DATASET SECTION.

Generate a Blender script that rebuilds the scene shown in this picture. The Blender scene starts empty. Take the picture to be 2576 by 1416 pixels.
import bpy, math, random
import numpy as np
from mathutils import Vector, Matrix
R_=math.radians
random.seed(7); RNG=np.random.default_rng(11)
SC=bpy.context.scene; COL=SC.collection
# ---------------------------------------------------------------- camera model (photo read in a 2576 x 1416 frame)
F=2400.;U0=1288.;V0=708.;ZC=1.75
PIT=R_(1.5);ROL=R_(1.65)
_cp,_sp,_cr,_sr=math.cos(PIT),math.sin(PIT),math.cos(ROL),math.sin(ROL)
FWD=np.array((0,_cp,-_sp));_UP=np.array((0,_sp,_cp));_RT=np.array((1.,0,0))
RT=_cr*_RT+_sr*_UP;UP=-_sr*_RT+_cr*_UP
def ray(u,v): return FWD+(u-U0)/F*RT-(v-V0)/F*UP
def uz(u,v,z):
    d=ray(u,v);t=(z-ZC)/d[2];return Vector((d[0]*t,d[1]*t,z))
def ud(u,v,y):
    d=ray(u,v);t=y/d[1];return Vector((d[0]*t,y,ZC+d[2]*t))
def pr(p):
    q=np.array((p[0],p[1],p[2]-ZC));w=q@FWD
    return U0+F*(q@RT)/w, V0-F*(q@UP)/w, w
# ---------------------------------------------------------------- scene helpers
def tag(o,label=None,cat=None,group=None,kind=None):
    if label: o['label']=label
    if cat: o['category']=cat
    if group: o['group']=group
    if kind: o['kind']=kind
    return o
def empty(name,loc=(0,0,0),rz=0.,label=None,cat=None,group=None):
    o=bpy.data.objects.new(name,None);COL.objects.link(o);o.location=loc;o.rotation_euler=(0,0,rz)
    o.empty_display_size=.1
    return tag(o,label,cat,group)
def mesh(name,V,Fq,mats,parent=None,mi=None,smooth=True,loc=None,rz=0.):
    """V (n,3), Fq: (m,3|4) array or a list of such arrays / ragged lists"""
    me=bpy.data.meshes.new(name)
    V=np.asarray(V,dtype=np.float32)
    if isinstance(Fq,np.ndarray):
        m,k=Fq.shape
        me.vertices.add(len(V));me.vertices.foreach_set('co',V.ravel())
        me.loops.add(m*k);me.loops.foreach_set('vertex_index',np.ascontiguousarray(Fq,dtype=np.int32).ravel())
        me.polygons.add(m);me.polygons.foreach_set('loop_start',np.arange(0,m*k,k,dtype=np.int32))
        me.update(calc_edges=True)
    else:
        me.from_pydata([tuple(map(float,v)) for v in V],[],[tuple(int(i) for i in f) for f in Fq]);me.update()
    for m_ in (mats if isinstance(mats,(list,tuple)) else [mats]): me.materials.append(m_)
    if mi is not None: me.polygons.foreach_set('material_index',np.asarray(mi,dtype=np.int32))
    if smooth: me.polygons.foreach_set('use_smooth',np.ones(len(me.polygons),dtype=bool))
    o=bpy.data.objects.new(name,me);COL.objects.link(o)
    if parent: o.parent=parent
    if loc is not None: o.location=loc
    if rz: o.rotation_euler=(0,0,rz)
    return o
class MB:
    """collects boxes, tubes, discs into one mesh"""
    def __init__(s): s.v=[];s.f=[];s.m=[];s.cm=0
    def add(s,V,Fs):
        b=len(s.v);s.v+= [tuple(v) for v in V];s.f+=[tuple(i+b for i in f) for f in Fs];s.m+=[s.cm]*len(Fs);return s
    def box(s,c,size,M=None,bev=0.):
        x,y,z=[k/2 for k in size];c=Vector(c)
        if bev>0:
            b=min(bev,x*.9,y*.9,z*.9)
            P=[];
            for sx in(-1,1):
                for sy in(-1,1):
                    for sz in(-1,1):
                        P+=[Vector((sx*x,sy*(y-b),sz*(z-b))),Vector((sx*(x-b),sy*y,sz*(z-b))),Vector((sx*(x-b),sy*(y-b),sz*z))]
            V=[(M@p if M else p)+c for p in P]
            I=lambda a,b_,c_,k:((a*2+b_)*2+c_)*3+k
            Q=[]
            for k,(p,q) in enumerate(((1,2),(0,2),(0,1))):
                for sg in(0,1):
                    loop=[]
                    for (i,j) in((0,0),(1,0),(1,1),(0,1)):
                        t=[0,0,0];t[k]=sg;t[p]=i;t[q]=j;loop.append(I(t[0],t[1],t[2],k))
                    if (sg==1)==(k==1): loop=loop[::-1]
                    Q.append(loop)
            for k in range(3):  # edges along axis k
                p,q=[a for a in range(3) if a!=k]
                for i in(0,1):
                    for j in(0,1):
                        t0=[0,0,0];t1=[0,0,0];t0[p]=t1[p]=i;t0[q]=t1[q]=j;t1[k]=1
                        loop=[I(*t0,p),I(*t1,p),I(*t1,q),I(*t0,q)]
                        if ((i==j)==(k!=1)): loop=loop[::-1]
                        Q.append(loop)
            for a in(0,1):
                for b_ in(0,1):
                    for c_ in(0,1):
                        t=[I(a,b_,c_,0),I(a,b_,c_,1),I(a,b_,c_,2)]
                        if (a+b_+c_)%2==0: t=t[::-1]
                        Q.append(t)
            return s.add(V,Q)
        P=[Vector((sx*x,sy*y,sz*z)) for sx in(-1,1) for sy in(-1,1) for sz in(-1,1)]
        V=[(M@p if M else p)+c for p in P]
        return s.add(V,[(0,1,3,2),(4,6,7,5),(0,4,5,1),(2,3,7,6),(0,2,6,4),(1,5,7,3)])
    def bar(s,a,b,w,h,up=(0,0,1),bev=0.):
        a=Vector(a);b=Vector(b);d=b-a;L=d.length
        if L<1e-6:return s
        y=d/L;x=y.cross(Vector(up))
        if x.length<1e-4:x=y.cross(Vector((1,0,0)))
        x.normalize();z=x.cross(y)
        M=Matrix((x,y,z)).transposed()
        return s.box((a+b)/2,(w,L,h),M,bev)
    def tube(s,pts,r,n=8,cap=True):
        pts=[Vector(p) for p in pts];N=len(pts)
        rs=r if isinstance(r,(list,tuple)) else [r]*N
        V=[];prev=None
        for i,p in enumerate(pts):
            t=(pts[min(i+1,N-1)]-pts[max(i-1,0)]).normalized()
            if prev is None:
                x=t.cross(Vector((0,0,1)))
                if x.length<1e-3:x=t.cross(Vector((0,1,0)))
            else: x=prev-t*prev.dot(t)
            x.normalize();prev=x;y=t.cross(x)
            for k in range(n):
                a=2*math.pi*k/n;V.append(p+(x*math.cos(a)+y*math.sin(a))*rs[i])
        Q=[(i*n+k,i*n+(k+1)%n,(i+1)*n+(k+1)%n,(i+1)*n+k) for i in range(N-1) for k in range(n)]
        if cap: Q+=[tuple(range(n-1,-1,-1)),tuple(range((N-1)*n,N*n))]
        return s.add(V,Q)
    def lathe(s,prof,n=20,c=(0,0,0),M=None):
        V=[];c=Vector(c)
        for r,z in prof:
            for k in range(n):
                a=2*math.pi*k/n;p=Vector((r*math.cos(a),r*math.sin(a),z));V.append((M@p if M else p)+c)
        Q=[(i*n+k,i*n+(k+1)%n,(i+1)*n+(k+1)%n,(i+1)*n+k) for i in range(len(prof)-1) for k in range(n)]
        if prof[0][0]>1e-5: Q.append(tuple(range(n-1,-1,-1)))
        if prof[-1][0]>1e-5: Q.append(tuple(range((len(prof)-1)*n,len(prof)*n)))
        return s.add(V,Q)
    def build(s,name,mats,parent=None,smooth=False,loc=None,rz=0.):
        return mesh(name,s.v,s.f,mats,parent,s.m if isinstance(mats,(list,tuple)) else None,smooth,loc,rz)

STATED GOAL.
Write each line above out exactly.

TASK OUTPUT.
Generate a Blender script that rebuilds the scene shown in this picture. The Blender scene starts empty. Take the picture to be 2576 by 1416 pixels.
import bpy, math, random
import numpy as np
from mathutils import Vector, Matrix
R_=math.radians
random.seed(7); RNG=np.random.default_rng(11)
SC=bpy.context.scene; COL=SC.collection
# ---------------------------------------------------------------- camera model (photo read in a 2576 x 1416 frame)
F=2400.;U0=1288.;V0=708.;ZC=1.75
PIT=R_(1.5);ROL=R_(1.65)
_cp,_sp,_cr,_sr=math.cos(PIT),math.sin(PIT),math.cos(ROL),math.sin(ROL)
FWD=np.array((0,_cp,-_sp));_UP=np.array((0,_sp,_cp));_RT=np.array((1.,0,0))
RT=_cr*_RT+_sr*_UP;UP=-_sr*_RT+_cr*_UP
def ray(u,v): return FWD+(u-U0)/F*RT-(v-V0)/F*UP
def uz(u,v,z):
    d=ray(u,v);t=(z-ZC)/d[2];return Vector((d[0]*t,d[1]*t,z))
def ud(u,v,y):
    d=ray(u,v);t=y/d[1];return Vector((d[0]*t,y,ZC+d[2]*t))
def pr(p):
    q=np.array((p[0],p[1],p[2]-ZC));w=q@FWD
    return U0+F*(q@RT)/w, V0-F*(q@UP)/w, w
# ---------------------------------------------------------------- scene helpers
def tag(o,label=None,cat=None,group=None,kind=None):
    if label: o['label']=label
    if cat: o['category']=cat
    if group: o['group']=group
    if kind: o['kind']=kind
    return o
def empty(name,loc=(0,0,0),rz=0.,label=None,cat=None,group=None):
    o=bpy.data.objects.new(name,None);COL.objects.link(o);o.location=loc;o.rotation_euler=(0,0,rz)
    o.empty_display_size=.1
    return tag(o,label,cat,group)
def mesh(name,V,Fq,mats,parent=None,mi=None,smooth=True,loc=None,rz=0.):
    """V (n,3), Fq: (m,3|4) array or a list of such arrays / ragged lists"""
    me=bpy.data.meshes.new(name)
    V=np.asarray(V,dtype=np.float32)
    if isinstance(Fq,np.ndarray):
        m,k=Fq.shape
        me.vertices.add(len(V));me.vertices.foreach_set('co',V.ravel())
        me.loops.add(m*k);me.loops.foreach_set('vertex_index',np.ascontiguousarray(Fq,dtype=np.int32).ravel())
        me.polygons.add(m);me.polygons.foreach_set('loop_start',np.arange(0,m*k,k,dtype=np.int32))
        me.update(calc_edges=True)
    else:
        me.from_pydata([tuple(map(float,v)) for v in V],[],[tuple(int(i) for i in f) for f in Fq]);me.update()
    for m_ in (mats if isinstance(mats,(list,tuple)) else [mats]): me.materials.append(m_)
    if mi is not None: me.polygons.foreach_set('material_index',np.asarray(mi,dtype=np.int32))
    if smooth: me.polygons.foreach_set('use_smooth',np.ones(len(me.polygons),dtype=bool))
    o=bpy.data.objects.new(name,me);COL.objects.link(o)
    if parent: o.parent=parent
    if loc is not None: o.location=loc
    if rz: o.rotation_euler=(0,0,rz)
    return o
class MB:
    """collects boxes, tubes, discs into one mesh"""
    def __init__(s): s.v=[];s.f=[];s.m=[];s.cm=0
    def add(s,V,Fs):
        b=len(s.v);s.v+= [tuple(v) for v in V];s.f+=[tuple(i+b for i in f) for f in Fs];s.m+=[s.cm]*len(Fs);return s
    def box(s,c,size,M=None,bev=0.):
        x,y,z=[k/2 for k in size];c=Vector(c)
        if bev>0:
            b=min(bev,x*.9,y*.9,z*.9)
            P=[];
            for sx in(-1,1):
                for sy in(-1,1):
                    for sz in(-1,1):
                        P+=[Vector((sx*x,sy*(y-b),sz*(z-b))),Vector((sx*(x-b),sy*y,sz*(z-b))),Vector((sx*(x-b),sy*(y-b),sz*z))]
            V=[(M@p if M else p)+c for p in P]
            I=lambda a,b_,c_,k:((a*2+b_)*2+c_)*3+k
            Q=[]
            for k,(p,q) in enumerate(((1,2),(0,2),(0,1))):
                for sg in(0,1):
                    loop=[]
                    for (i,j) in((0,0),(1,0),(1,1),(0,1)):
                        t=[0,0,0];t[k]=sg;t[p]=i;t[q]=j;loop.append(I(t[0],t[1],t[2],k))
                    if (sg==1)==(k==1): loop=loop[::-1]
                    Q.append(loop)
            for k in range(3):  # edges along axis k
                p,q=[a for a in range(3) if a!=k]
                for i in(0,1):
                    for j in(0,1):
                        t0=[0,0,0];t1=[0,0,0];t0[p]=t1[p]=i;t0[q]=t1[q]=j;t1[k]=1
                        loop=[I(*t0,p),I(*t1,p),I(*t1,q),I(*t0,q)]
                        if ((i==j)==(k!=1)): loop=loop[::-1]
                        Q.append(loop)
            for a in(0,1):
                for b_ in(0,1):
                    for c_ in(0,1):
                        t=[I(a,b_,c_,0),I(a,b_,c_,1),I(a,b_,c_,2)]
                        if (a+b_+c_)%2==0: t=t[::-1]
                        Q.append(t)
            return s.add(V,Q)
        P=[Vector((sx*x,sy*y,sz*z)) for sx in(-1,1) for sy in(-1,1) for sz in(-1,1)]
        V=[(M@p if M else p)+c for p in P]
        return s.add(V,[(0,1,3,2),(4,6,7,5),(0,4,5,1),(2,3,7,6),(0,2,6,4),(1,5,7,3)])
    def bar(s,a,b,w,h,up=(0,0,1),bev=0.):
        a=Vector(a);b=Vector(b);d=b-a;L=d.length
        if L<1e-6:return s
        y=d/L;x=y.cross(Vector(up))
        if x.length<1e-4:x=y.cross(Vector((1,0,0)))
        x.normalize();z=x.cross(y)
        M=Matrix((x,y,z)).transposed()
        return s.box((a+b)/2,(w,L,h),M,bev)
    def tube(s,pts,r,n=8,cap=True):
        pts=[Vector(p) for p in pts];N=len(pts)
        rs=r if isinstance(r,(list,tuple)) else [r]*N
        V=[];prev=None
        for i,p in enumerate(pts):
            t=(pts[min(i+1,N-1)]-pts[max(i-1,0)]).normalized()
            if prev is None:
                x=t.cross(Vector((0,0,1)))
                if x.length<1e-3:x=t.cross(Vector((0,1,0)))
            else: x=prev-t*prev.dot(t)
            x.normalize();prev=x;y=t.cross(x)
            for k in range(n):
                a=2*math.pi*k/n;V.append(p+(x*math.cos(a)+y*math.sin(a))*rs[i])
        Q=[(i*n+k,i*n+(k+1)%n,(i+1)*n+(k+1)%n,(i+1)*n+k) for i in range(N-1) for k in range(n)]
        if cap: Q+=[tuple(range(n-1,-1,-1)),tuple(range((N-1)*n,N*n))]
        return s.add(V,Q)
    def lathe(s,prof,n=20,c=(0,0,0),M=None):
        V=[];c=Vector(c)
        for r,z in prof:
            for k in range(n):
                a=2*math.pi*k/n;p=Vector((r*math.cos(a),r*math.sin(a),z));V.append((M@p if M else p)+c)
        Q=[(i*n+k,i*n+(k+1)%n,(i+1)*n+(k+1)%n,(i+1)*n+k) for i in range(len(prof)-1) for k in range(n)]
        if prof[0][0]>1e-5: Q.append(tuple(range(n-1,-1,-1)))
        if prof[-1][0]>1e-5: Q.append(tuple(range((len(prof)-1)*n,len(prof)*n)))
        return s.add(V,Q)
    def build(s,name,mats,parent=None,smooth=False,loc=None,rz=0.):
        return mesh(name,s.v,s.f,mats,parent,s.m if isinstance(mats,(list,tuple)) else None,smooth,loc,rz)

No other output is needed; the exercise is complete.